Friday, October 9, 2009

Population dynamics in Yemen

From the beginning of T.E. Lawrence's Seven Pillars of Wisdom comes an account of how population and cultural forces drove human geography in early 20th-century Yemen. I have no idea how realistic this account is, but as an engineer I think it's kind of inspiring to see this kind of systems-minded analysis used to describe complex human behavior-- and so poetically, at that.

In Yemen the solution was different. There was no foreign trade, and no massed industries to accumulate population in unhealthy places. The towns were just market towns, as clean and simple as ordinary villages. Therefore the population slowly increased; the scale of living was brought down very low; and a congestion of numbers was generally felt.

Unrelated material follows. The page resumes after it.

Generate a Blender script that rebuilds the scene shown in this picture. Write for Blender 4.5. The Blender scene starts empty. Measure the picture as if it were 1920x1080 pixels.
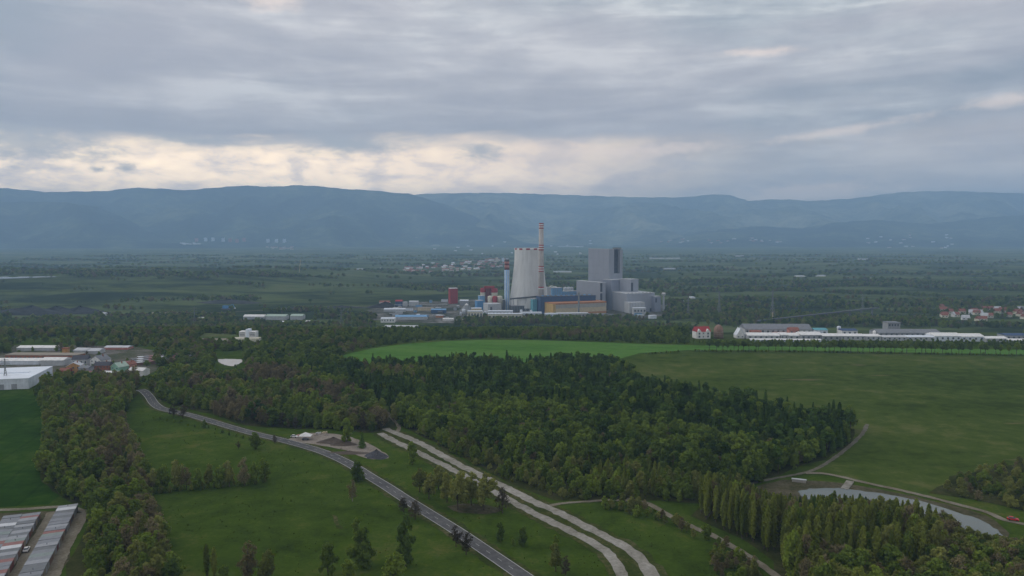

They could not emigrate overseas; for the Sudan was even worse country than Arabia, and the few tribes which did venture across were compelled to modify their manner of life and their Semitic culture profoundly, in order to exist. They could not move northward along the hills; for these were barred by the holy town of Mecca and its port Jidda: an alien belt, continually reinforced by strangers from India and Java and Bokhara and Africa, very strong in vitality, violently hostile to the Semitic consciousness, and maintained despite economics and geography and climate by the artificial factor of a world-religion. The congestion of Yemen, therefore, becoming extreme, found its only relief in the east, by forcing the weaker aggregations of its border down and down the slopes of the hills along the Widian, the half-waste district of the great water-bearing valleys of Bisha, Dawasir, Ranya and Taraba which ran out towards the deserts of Nejd. These weaker clans had continually to exchange good springs and fertile palms for poorer springs and scantier palms, till at last they reached an area where a proper agricultural life became impossible. They then began to eke out their precarious husbandry by breeding sheep and camels, and in time came to depend more and more on these herds for their living.
Finally, under a last impulse from the straining population behind them, the border people (now almost wholly pastoral) were flung out of the furthest crazy oasis into the untrodden wilderness as nomads. This process, to be watched to-day with individual families and tribes to whose marches an exact name and date might be put, must have been going on since the first day of full settlement of Yemen. The Widian below Mecca and Taif are crowded with the memories and place-names of half a hundred tribes which have gone from there, and may be found to-day in Nejd, in Jebel Shammar, in the Hamad, even on the frontiers of Syria and Mesopotamia. There was the source of migration, the factory of nomads, the springing of the gulf-stream of desert wanderers.